When a fast growing company finds the best way to create a repeatable sales process for their product, it’s important for the customer success team to find the right balance between keeping existing customers 100% satisfied while also following through on new client implementations.

In our case at QGenda, we provide automated on-call physician scheduling software with unique complex business rules for each customer and below are some of the customer retention methods that work well for us:

  •  We are always ready to help an existing customer and everyone in the company (management, sales, engineers, and developers) make existing customers the highest priority.
  • Hire personable engineers (we look for industrial engineers with a strong academic record) from top schools like Georgia Tech, Vanderbilt, Purdue, and many other excellent Universities.
  • Each customer has a minimum of one dedicated engineer and one backup engineer who remain with that customer from implementation to go-live through their first year renewal as the main point of contact.

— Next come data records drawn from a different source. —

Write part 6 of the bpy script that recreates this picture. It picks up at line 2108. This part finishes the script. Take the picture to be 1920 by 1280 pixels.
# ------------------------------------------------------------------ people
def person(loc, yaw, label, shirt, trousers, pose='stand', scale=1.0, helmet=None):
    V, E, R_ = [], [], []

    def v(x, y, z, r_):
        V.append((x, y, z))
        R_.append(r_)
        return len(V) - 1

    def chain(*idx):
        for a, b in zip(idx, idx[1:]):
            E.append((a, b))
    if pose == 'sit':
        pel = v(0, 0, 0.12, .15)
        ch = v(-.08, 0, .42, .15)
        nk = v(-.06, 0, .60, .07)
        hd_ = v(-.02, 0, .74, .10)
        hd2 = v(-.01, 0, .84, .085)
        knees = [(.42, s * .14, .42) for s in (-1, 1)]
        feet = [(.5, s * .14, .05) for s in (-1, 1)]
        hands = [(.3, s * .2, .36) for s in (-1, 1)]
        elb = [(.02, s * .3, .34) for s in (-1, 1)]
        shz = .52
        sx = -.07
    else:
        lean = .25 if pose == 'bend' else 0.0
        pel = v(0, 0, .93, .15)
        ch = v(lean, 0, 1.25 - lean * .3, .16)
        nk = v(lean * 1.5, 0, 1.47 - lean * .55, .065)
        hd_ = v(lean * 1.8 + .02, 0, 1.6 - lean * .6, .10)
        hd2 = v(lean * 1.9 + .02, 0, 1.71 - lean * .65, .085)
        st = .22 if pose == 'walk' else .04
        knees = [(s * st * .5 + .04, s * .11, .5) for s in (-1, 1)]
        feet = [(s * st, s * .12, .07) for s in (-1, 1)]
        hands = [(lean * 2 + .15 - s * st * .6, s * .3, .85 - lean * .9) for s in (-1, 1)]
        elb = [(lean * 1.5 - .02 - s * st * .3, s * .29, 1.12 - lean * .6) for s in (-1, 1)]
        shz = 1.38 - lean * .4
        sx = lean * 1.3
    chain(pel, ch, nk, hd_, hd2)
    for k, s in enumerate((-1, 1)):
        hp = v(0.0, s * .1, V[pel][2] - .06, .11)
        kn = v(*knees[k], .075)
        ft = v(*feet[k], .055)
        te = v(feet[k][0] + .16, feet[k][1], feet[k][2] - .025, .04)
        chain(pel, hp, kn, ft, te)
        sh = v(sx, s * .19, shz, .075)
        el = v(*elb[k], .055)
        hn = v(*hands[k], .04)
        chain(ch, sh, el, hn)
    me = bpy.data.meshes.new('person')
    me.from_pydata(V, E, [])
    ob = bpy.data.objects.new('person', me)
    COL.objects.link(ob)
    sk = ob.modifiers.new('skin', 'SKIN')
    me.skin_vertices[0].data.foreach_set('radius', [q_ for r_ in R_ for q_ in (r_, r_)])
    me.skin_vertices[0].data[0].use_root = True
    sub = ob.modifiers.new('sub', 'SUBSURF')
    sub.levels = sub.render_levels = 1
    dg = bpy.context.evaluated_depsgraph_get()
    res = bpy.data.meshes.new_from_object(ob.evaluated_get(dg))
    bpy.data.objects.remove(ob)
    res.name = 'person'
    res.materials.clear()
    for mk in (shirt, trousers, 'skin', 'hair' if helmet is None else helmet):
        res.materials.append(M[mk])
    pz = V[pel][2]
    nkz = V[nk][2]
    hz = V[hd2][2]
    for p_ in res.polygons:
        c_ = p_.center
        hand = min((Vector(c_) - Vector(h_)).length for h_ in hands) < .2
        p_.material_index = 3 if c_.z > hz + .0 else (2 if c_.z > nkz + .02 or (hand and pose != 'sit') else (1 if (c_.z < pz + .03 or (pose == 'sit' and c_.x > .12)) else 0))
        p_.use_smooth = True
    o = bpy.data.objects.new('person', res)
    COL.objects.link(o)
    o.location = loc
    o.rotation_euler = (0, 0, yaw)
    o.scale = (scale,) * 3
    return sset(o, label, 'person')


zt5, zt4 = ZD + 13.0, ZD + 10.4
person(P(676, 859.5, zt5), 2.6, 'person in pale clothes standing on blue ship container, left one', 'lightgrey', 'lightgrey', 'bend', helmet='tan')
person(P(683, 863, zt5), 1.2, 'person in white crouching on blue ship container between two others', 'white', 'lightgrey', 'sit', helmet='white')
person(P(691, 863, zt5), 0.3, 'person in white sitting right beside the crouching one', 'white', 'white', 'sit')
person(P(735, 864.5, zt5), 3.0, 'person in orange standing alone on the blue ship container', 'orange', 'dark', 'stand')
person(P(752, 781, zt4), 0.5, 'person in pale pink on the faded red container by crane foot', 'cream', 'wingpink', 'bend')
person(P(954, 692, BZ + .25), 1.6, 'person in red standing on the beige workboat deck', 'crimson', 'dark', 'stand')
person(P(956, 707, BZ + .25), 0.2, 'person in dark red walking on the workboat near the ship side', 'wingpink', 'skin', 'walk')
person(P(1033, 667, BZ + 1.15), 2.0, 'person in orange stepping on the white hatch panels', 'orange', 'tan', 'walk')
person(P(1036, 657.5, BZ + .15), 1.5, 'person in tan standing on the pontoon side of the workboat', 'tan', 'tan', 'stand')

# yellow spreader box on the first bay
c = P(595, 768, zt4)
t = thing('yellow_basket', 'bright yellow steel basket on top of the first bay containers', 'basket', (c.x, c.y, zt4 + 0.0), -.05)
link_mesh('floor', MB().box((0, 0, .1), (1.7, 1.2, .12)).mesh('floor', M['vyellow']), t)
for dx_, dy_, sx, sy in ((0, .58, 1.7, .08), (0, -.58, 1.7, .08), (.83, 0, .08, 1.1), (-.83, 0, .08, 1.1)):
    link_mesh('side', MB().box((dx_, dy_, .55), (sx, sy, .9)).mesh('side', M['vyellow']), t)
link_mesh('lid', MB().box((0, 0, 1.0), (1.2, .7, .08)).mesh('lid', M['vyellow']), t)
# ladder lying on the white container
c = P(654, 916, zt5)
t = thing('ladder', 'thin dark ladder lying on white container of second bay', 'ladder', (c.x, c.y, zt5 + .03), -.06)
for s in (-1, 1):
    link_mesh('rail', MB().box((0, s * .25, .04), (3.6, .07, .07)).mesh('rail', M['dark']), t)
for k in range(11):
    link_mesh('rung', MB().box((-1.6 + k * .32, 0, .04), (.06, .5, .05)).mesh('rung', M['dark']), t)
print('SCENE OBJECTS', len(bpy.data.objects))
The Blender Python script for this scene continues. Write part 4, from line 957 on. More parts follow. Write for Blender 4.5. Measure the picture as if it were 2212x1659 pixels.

Customers prefer this type of personal continuity and enjoy working with the same dedicated engineers each time they call with questions.
  • Quarterly customer check-ins by sales and engineering (have them switch off and rotate quarters) because sometimes the customer feels more comfortable telling a sales person their issues.
  • We are big believers in the saying “…teach a person to fish and they will eat for a lifetime”, but sometimes customers (despite having the ability themselves) would rather us do the fishing for them. So essentially that means we always go the extra distance to wow the customer by not only providing them great software (the “fishing rod”), but also offer to do their part and run the software for them at no additional cost (aka we fish for them).

These are just some of the many ways we strive to exceed customer expectations and be the best place to be a customer.

What are some additional thoughts and ideas on customer retention?